Un lustro después, cuando leí el libro de Stephen Vizinczey sobre el cual se basó la película, entendí que había mucho más que sexo en esta cinta. Además de un recuento de la historia reciente de Hungría, En brazos de la mujer madura (ese era el nombre original de la novela) incluía también una visión audaz, acaso adelantada, de las relaciones de pareja.

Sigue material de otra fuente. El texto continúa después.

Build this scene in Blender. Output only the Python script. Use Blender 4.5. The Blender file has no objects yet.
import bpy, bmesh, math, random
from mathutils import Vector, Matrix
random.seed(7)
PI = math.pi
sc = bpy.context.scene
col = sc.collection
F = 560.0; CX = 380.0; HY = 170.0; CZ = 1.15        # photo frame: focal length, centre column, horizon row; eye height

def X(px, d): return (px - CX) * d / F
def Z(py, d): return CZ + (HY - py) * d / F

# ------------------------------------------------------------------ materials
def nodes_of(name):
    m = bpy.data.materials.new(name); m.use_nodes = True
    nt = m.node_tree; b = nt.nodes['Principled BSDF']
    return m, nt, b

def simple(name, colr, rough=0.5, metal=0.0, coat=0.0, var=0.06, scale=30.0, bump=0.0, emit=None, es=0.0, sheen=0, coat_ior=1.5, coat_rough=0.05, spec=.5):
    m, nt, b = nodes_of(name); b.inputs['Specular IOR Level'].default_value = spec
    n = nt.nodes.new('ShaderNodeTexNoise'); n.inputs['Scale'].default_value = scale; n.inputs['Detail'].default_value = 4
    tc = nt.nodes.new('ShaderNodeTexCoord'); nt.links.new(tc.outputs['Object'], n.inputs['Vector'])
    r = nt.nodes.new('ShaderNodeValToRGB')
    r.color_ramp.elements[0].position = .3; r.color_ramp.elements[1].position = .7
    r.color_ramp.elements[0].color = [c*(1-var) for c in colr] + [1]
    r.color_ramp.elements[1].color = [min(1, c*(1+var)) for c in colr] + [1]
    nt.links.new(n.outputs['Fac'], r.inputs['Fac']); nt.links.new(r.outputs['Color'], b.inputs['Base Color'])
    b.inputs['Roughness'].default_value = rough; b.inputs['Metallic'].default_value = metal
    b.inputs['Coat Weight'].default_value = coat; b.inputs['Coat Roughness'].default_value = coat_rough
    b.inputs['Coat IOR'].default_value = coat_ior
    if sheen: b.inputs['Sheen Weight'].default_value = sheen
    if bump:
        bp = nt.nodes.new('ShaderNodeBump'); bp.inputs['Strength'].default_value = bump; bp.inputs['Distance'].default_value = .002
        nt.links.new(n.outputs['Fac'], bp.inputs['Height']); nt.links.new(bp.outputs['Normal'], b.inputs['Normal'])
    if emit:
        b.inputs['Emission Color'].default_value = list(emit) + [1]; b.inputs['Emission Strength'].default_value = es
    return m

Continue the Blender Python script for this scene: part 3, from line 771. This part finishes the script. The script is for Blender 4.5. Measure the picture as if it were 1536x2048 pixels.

Algo similar me sucedió con La luna, el polémico filme de Bernardo Bertolucci que me tocó también ver en el Rex, durante otra escapada vespertina. Salí del cine conmocionado. ¿Era posible sublimar el incesto a través del arte? A pesar de mis escasos conocimientos cinematográficos de entonces, pude notar que La luna era una obra magistral, fuera de lo común, que expresaba de manera artística el complejo de Edipo. Y aunque nunca he vuelto a verla, tengo grabadas en la mente varias escenas (el paseo en bicicleta, el momento en que el muchacho se inyecta heroína, el perturbador juego sexual entre madre e hijo) que me hacen pensar en Bertolucci como un director simbólico, emparentado de cerca con la poesía.

El Rex fue el último de los antiguos cinemas de la ciudad de Mérida que cerró sus puertas. Ocurrió en marzo de 2023. Salvo el paréntesis de su remodelación cuando lo adquirió Cinemex, setenta y cuatro años funcionó ininterrumpidamente para solaz de los habitantes del barrio de Santiago. Su desaparición clausuró una época, una manera única de entender el regocijo de la vida para los meridanos. Los viejos cines formaban parte del paisaje del barrio y eran distintivos del centro. Allí se fortalecían y fomentaban amistades; ocurrían enamoramientos, disputas, reconciliaciones. Y aunque el cine en general ha cambiado, mejorando la experiencia de los espectadores con pantallas más grandes, sonido envolvente, aire acondicionado, proyectores de alta definición y asientos más cómodos, en ocasiones echo de menos la aventura, el glamur, el relajo, el romance, la comunión que se respiraba entre los asistentes a las salas de antaño.

Decía Fellini que acudir al cine es como volver al vientre materno. Por eso, aunque algunos piensen que el séptimo arte está en decadencia, estoy completamente seguro de que, como en otras épocas, sobrevivirá.